21-09-2013, 01:01 PM
Use of FRP Composite Materials in Seismic Retrofitting of Structures
Abstract
Seismic Retrofitting for reduction of vulnerability of a structure is a relatively new concept in
India. India was not considered to be a seismically active country unless recently some
earthquakes like one in Latur (93) and Bhuj Earthquake (2001) among the major ones has
happened. The code was revised and a full survey was done to include most of the regions in
earthquake activity in 2002 with introduction of IS 1893-2002. With the new codes the need
for seismic retrofitting for the existing and the new buildings has arisen. In this paper we
explore how FRP composites have been very effective in seismic retrofitting of structures.
We explore a full scale building test done at CPRI, Bangalore for studying the effectiveness
as a retrofit. We also present a Case Study of a building being retrofitted by using FRP
Composites and other methods to comply it with the new codes and new usage in New Delhi.
Introduction
Seismic retrofitting is the modification of existing structures to make them more resistant
to seismic activity, ground motion, or soil failure due to earthquakes. With better
understanding of seismic demand on structures and with our recent experiences with large
earthquakes near urban centers, the need of seismic retrofitting is well acknowledged. In
India after the many earthquakes the Codes were revisited as more than 50 % of the Indian
land has become seismically active which was not taken care of in the previous codes.
The new code developed i.e. IS 1893 (Part 1) 2002 assigns four levels of seismicity i.e it
divides active zones into 4 Zones namely Zone 2, 3, 4 , 5. Higher Zone means high activity.

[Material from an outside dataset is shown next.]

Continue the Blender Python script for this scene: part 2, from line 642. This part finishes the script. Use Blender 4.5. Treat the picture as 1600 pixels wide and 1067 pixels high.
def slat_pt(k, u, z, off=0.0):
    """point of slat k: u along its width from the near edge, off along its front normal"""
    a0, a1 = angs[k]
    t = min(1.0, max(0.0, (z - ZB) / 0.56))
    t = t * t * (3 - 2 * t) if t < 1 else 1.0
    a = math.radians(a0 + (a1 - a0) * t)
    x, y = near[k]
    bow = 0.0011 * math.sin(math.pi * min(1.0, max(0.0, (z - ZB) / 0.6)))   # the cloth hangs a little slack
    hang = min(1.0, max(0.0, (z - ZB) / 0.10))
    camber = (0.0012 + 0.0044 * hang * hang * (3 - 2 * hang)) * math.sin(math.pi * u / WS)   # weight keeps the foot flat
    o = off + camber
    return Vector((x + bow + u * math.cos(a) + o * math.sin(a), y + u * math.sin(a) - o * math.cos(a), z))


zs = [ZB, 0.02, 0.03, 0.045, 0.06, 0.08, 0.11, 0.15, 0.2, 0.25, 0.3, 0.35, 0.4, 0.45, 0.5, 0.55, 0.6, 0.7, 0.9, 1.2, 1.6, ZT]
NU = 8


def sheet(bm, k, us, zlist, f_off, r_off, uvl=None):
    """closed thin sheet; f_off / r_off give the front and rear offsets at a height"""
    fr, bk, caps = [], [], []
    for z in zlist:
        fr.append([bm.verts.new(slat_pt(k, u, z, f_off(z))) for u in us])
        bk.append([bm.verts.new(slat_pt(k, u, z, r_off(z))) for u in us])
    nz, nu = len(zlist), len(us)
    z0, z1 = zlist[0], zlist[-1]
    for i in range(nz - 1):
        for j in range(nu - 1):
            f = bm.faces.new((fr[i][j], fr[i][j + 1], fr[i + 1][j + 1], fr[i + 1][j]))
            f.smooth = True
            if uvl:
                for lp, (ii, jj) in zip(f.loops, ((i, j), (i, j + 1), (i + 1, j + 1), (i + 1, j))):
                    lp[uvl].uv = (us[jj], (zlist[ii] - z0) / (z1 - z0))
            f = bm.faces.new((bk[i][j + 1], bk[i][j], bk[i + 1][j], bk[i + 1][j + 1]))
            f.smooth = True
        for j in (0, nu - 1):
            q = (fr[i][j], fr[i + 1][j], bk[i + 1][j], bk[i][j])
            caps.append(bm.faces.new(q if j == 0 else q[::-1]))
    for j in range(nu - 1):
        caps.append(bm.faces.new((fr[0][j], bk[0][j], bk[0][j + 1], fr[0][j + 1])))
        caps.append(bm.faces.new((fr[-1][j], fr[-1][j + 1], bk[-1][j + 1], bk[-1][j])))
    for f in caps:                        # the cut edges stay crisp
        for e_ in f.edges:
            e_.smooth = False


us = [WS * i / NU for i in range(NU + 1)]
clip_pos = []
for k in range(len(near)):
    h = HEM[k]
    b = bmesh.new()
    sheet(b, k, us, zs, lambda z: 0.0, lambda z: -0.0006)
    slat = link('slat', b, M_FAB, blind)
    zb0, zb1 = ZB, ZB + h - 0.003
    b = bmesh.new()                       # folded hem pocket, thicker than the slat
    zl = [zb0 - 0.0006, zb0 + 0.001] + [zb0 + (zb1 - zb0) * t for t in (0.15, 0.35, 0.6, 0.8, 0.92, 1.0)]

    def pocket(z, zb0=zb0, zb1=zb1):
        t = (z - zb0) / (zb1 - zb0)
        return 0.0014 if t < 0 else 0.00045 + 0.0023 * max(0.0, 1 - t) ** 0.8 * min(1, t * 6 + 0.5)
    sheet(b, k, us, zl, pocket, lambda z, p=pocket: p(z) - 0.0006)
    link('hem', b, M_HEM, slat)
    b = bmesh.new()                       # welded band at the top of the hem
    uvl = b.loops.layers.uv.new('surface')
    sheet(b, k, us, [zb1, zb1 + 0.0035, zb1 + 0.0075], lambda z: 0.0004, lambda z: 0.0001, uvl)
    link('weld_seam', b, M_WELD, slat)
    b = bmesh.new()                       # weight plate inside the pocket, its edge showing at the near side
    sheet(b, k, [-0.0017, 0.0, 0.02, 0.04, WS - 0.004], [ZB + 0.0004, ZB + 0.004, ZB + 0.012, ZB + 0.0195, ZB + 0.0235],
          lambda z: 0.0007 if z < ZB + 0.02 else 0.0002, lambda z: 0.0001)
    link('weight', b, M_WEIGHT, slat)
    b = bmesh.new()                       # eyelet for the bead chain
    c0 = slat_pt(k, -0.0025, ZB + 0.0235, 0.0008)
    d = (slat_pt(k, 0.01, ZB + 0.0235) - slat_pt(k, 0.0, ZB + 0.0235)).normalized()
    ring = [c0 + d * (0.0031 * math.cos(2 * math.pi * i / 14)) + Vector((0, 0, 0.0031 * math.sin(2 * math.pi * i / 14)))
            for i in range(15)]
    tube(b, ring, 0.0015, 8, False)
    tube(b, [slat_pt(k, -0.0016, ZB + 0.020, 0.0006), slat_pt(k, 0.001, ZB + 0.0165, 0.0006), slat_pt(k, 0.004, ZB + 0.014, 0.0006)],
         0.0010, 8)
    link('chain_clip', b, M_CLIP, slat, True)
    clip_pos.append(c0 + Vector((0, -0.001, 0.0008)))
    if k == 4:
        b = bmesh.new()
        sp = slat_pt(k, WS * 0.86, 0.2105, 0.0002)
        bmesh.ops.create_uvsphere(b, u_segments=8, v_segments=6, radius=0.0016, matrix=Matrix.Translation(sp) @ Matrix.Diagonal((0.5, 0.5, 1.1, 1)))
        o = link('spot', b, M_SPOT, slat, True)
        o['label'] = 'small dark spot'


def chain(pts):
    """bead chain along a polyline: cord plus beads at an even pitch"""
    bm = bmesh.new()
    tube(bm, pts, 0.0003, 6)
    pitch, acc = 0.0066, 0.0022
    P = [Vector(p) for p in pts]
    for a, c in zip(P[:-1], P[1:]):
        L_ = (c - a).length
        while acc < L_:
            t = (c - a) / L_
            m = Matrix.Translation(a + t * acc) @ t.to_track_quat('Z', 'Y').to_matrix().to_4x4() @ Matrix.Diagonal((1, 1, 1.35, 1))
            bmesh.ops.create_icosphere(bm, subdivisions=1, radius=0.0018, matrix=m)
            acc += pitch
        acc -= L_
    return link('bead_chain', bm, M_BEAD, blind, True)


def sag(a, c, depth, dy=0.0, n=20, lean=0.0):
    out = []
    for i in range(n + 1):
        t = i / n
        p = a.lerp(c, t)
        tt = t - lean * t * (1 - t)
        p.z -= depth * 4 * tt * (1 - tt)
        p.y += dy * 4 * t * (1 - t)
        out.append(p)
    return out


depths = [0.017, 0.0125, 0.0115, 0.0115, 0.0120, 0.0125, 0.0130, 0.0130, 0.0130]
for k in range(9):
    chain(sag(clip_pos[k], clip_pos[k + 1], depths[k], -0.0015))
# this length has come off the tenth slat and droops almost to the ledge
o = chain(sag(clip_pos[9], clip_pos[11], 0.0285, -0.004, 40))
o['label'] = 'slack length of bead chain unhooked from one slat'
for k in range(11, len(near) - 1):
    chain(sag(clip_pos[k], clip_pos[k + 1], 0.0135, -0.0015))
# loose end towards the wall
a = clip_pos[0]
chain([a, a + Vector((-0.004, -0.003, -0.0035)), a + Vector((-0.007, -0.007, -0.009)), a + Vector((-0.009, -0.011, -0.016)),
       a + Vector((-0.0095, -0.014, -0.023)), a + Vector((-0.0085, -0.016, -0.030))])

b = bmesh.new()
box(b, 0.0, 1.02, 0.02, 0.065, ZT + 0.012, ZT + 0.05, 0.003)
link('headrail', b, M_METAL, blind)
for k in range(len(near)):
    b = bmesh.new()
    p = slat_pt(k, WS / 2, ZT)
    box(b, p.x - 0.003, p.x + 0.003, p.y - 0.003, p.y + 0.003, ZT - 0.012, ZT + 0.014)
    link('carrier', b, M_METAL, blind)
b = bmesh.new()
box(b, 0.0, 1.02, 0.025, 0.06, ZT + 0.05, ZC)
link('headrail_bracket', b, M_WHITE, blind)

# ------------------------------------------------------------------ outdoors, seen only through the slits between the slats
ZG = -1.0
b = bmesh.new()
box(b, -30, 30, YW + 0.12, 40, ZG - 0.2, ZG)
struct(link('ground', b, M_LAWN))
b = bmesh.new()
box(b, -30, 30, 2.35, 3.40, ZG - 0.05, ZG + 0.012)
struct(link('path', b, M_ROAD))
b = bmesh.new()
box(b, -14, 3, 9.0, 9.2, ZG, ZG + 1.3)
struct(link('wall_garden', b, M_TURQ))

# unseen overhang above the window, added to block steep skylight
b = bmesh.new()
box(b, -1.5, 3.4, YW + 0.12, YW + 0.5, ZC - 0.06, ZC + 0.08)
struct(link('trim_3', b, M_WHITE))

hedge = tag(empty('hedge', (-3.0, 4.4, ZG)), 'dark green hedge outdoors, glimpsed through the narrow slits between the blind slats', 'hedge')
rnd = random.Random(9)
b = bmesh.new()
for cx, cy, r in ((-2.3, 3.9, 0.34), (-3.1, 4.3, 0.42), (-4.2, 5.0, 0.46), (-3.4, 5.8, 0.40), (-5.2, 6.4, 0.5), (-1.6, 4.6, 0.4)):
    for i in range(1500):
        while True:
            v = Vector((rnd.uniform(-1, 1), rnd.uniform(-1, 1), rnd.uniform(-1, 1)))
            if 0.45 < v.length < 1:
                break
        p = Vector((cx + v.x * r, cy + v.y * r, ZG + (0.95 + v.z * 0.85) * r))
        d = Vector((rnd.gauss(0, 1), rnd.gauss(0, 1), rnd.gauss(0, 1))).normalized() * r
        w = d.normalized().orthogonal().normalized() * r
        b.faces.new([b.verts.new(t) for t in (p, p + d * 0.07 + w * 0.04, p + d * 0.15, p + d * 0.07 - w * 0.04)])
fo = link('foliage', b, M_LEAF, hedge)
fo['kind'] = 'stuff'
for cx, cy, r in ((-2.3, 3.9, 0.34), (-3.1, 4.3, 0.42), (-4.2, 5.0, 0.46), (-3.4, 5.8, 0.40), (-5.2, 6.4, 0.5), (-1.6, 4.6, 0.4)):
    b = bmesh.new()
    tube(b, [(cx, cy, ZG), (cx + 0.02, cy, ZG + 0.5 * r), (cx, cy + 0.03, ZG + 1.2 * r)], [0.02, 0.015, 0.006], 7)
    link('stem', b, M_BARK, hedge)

The specifications given in the design code (IS 1893: 2002) are not based on detailed
assessment of maximum ground acceleration in each zone using a deterministic or
probabilistic approach. Instead, each zone factor represents the effective period peak ground
accelerations that may be generated during the maximum considered earthquake ground
motion in that zone. Many buildings constructed before this code are not adequate and hence
fall in the danger zone.
FRP as a technology
A Fiber Reinforced Polymer (FRP) composite is defined as a polymer (plastic) matrix,
either thermo set or thermoplastic, that is reinforced (combined) with a fibre or other
reinforcing material with a sufficient aspect ratio(length to thickness) to provide a
discernable reinforcing function in one or more directions. FRP composites are different
from traditional construction materials such as steel or aluminum.
Testings for seismic Retrofitting by FRP:
Reactor Safety Divison of Bhabha Atomic Research Centre focuses on designs of structures
which can withstand earthquakes and do not jeopardise the human life in india.
There are many relatively new technologies developed for seismic Retrofitting which are
based on “Response control”. These techniques includes providing additional damping
using dampers (Elasto-plastic dampers, friction dampers, tuned mass and tuned liquid
dampers, visco-elastic dampers, lead extrusion dampers etc.) and techniques such as base
isolation which are introduced to take care of seismic control.
Testing of the Full scale Model of the RCC structure.
Reactor Safety Division (RSD), BARC along with Central Power Research Institute (CPRI)
Bangalore conducted this test along with the involvement of many other institutions. The
structure constructed for testing was a replica of a substructure of an existing office building
at BARC. Pushover tests were carried out on the structure with the tower testing facility.
The structure under consideration was tested till failure. Fig shows the structure being tested
at the tower testing facility at CPRI Bangalore.
Experimental Results
The pushover curves as obtained for as built and retrofitted structure are shown in Figs 4 and 5
respectively. The curves were plotted till large damage occurred at various locations and no
significant lateral load resistance remained in the structure.
As seen from the plots, the original structure could resist a peak base shear of around 900 kN. During
the test, the structure displayed various failure modes and at the end of the test, the structure could not
resist any significant lateral load. However, the structure after being repaired and retrofitted with the
FRPC could be restored up to almost 90% of its original state and the retrofitted structure could resist
a peak base shear of around 800 kN. Till date, almost all the tests on FRPC retrofitting have been
conducted at component level or small scale structural level. The results of this test could therefore
very well prove the efficacy of the retrofit system using FRPC.
Conclusions:
Many techniques for Seismic retrofitting of the existing or newly constructed structures have
been considered and the use of FRP for these applications were found to be effective.
Failure modes and test results of retrofitted structure in CPRI, Bangalore revealed that while
performing retrofitting design, one needs to understand the behavior of the structure in both
linear as well as nonlinear range by analysis. Identify the change in the failure modes and
locations and if required the retrofitting scheme has to be appropriately modified. Thus, the
retrofitting design is an iterative procedure. Another very important aspect of repair and
retrofitting is the workmanship. Surface preparation by removal of old loose concrete,
pouring of new concrete and its bonding with old concrete, rounding off sharp corners etc are
few important aspects. Also, proper care should be taken to bond the FRP sheets and
laminates to the original structure.